The husband was a 46-year-old, recently-separated businessman who met the 26-year-old wife when she was a junior at the law firm he used for his business matters and litigation. After they moved in together and he got a divorce from his first marriage, the wife left her job at the law firm to take care of the husband’s litigation and related corporate affairs.
They were married for 14 years before they separated, and had three children.
When they split up, the husband forwarded a newly-prepared separation agreement for the wife’s signature. She signed without obtaining independent legal representation. She was comfortable doing so because she believed that the husband had provided full disclosure, and she trusted his assessment since he had considerable experience valuing businesses.
Using the business valuation information provided by the husband, the separation agreement would have called for the wife to pay the husband just under $1 million as an equalization payment; however, it also provided that the husband would agree to forgo her having to pay that amount.
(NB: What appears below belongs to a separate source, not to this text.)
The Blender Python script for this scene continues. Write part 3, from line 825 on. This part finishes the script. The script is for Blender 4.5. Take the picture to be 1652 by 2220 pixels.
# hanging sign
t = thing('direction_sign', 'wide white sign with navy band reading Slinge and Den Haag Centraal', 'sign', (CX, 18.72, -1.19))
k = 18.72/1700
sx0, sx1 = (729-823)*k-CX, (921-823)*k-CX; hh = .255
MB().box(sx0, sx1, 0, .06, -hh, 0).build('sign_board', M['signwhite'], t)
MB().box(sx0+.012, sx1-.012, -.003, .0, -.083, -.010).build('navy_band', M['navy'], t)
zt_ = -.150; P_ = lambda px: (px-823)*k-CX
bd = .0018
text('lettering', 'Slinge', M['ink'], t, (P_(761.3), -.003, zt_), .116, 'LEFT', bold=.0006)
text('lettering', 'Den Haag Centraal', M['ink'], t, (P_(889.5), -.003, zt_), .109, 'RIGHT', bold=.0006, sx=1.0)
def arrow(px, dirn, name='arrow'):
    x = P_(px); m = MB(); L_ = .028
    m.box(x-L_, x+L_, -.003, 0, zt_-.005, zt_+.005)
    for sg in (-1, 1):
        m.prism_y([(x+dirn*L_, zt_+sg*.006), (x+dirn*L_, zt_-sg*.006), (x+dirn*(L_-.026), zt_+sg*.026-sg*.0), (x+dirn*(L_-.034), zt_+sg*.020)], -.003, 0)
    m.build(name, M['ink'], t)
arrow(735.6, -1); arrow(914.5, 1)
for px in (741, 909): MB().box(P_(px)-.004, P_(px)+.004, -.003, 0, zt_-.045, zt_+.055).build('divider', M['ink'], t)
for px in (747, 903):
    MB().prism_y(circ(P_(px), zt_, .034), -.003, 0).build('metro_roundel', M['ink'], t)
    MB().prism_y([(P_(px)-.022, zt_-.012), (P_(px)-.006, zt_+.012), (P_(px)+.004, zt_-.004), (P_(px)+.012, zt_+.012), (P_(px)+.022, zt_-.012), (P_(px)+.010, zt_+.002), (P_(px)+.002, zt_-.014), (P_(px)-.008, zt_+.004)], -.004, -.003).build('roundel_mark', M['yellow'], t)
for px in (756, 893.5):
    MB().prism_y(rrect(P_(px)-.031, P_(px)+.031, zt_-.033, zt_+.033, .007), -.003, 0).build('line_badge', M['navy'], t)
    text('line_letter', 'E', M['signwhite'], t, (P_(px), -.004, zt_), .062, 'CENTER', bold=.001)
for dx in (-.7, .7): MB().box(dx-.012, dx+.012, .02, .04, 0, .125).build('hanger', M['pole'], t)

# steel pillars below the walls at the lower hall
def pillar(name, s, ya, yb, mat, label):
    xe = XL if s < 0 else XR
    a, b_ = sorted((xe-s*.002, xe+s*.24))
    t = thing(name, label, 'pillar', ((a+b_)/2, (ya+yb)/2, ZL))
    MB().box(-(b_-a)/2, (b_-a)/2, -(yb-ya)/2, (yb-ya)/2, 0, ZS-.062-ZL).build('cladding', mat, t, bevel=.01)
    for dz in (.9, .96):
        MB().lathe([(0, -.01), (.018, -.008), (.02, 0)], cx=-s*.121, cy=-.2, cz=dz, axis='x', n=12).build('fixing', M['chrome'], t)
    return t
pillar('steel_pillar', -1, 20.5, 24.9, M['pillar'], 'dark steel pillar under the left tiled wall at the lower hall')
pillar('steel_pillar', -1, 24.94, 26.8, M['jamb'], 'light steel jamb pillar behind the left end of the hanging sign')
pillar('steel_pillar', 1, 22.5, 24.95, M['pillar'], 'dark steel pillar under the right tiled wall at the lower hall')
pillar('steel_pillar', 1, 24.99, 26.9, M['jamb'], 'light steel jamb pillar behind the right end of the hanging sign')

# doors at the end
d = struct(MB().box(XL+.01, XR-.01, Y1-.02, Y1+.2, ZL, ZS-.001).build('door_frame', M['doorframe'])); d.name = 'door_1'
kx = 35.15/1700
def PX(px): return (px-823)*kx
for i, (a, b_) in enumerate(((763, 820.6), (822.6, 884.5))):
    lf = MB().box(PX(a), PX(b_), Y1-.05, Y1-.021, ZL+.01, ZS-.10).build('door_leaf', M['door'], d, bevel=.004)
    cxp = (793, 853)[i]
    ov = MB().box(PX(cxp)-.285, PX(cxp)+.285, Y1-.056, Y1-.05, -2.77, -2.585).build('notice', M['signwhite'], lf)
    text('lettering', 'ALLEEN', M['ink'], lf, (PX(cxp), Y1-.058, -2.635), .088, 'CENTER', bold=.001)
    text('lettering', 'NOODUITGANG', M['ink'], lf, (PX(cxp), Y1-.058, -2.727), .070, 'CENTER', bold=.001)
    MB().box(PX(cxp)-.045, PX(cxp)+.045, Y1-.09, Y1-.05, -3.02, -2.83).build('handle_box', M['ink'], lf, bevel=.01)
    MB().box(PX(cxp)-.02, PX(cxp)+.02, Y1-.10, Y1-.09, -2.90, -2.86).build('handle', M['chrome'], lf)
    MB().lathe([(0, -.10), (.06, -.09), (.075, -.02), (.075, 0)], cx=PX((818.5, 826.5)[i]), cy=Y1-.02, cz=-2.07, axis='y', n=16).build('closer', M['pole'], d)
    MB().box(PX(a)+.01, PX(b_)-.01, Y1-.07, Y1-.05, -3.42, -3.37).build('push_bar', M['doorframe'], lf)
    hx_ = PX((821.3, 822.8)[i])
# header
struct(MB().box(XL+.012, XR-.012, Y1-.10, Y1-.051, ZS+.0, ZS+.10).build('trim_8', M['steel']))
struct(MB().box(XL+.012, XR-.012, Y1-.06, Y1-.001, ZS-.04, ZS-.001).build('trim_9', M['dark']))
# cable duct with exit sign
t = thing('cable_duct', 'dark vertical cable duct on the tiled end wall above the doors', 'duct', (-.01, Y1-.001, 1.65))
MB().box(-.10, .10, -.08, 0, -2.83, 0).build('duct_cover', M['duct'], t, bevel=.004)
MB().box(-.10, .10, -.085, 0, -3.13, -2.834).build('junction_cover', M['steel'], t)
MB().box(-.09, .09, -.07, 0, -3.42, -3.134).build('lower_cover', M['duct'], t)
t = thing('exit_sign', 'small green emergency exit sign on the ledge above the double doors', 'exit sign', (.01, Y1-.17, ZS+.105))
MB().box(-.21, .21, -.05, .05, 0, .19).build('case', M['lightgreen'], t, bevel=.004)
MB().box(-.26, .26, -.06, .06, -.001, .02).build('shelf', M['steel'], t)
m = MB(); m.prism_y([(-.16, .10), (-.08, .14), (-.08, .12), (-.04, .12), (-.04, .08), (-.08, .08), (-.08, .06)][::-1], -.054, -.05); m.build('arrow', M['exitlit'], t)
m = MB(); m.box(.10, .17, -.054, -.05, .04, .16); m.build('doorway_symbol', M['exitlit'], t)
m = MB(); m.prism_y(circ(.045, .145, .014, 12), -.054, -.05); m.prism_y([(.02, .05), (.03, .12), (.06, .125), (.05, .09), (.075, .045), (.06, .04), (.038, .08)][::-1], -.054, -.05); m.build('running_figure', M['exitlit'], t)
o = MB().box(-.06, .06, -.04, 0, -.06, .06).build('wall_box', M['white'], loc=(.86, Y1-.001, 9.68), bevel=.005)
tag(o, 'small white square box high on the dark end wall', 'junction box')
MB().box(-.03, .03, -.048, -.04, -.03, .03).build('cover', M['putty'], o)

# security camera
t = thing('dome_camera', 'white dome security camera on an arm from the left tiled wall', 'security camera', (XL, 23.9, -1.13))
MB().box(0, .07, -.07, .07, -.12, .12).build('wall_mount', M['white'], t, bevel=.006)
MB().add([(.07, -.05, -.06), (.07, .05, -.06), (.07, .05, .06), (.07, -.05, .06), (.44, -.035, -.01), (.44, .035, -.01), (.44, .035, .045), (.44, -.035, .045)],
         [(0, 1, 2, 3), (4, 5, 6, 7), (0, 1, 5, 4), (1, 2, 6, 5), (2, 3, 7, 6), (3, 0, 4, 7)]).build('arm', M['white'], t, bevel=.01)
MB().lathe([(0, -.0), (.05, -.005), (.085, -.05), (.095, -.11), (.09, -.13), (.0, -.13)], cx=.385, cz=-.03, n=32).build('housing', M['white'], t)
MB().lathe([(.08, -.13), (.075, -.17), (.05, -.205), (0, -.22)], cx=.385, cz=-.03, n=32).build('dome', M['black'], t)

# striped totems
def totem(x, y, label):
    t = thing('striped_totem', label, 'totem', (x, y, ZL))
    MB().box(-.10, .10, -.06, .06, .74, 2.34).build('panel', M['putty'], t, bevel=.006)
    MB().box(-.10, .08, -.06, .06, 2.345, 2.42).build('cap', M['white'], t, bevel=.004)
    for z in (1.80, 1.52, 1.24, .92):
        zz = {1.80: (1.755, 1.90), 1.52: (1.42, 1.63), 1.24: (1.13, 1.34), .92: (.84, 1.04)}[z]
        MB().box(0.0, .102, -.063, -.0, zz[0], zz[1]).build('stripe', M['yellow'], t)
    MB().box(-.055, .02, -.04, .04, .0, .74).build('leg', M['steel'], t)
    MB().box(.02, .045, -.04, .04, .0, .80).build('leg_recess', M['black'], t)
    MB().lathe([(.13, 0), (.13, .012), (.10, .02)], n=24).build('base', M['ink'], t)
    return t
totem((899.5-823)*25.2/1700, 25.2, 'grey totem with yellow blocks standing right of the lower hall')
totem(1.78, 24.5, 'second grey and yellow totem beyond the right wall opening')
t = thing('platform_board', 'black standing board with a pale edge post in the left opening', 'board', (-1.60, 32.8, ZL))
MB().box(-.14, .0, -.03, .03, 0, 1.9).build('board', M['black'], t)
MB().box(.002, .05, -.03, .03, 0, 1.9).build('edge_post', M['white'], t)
Sounds like a good deal, right?
However, the wife slowly realized afterwards that the husband had misled her. Rather than her owe him money in equalization (which he waived), the proper calculation was entirely different because he had greatly overstated the value of the corporate assets that he brought into the relationship, most notably the value of his company at the date of marriage. This would inflate the amount she was adjudged to owe him way of an equalization.
She successfully applied to the court to set aside the separation agreement, on the basis that the husband had not given full financial disclosure. The trial judge adjusted the calculation accordingly.
The husband appealed. In support of his business valuation figures, he put forth the evidence of an expert, who attested to the fact that the value of the business on the marriage date was over $7 million. However, the Appeal Court concluded that the expert was partial to the husband and lacked independence, and had given an inflated figure that could not be trusted.
Instead, the court relied on some “smoking gun” evidence: the sworn financial statements the husband had filed in his first divorce, which showed that he had essentially brought no assets of value into this second marriage to the wife. The trial judge had relied on this evidence as well in setting the separation agreement aside, and the Appeal Court confirmed that there was nothing improper about the trial judge having done so, even if it was to the husband’s detriment.
In the end, the husband was found to have intentionally misrepresented the value of his corporate assets, by claiming that they were worth $6 million more than their actual (court-determined) value.
The Appeal Court upheld the trial judge’s decision to set aside the separation agreement, and went on to calculate the proper equalization amounts using the true valuation of the husband’s assets.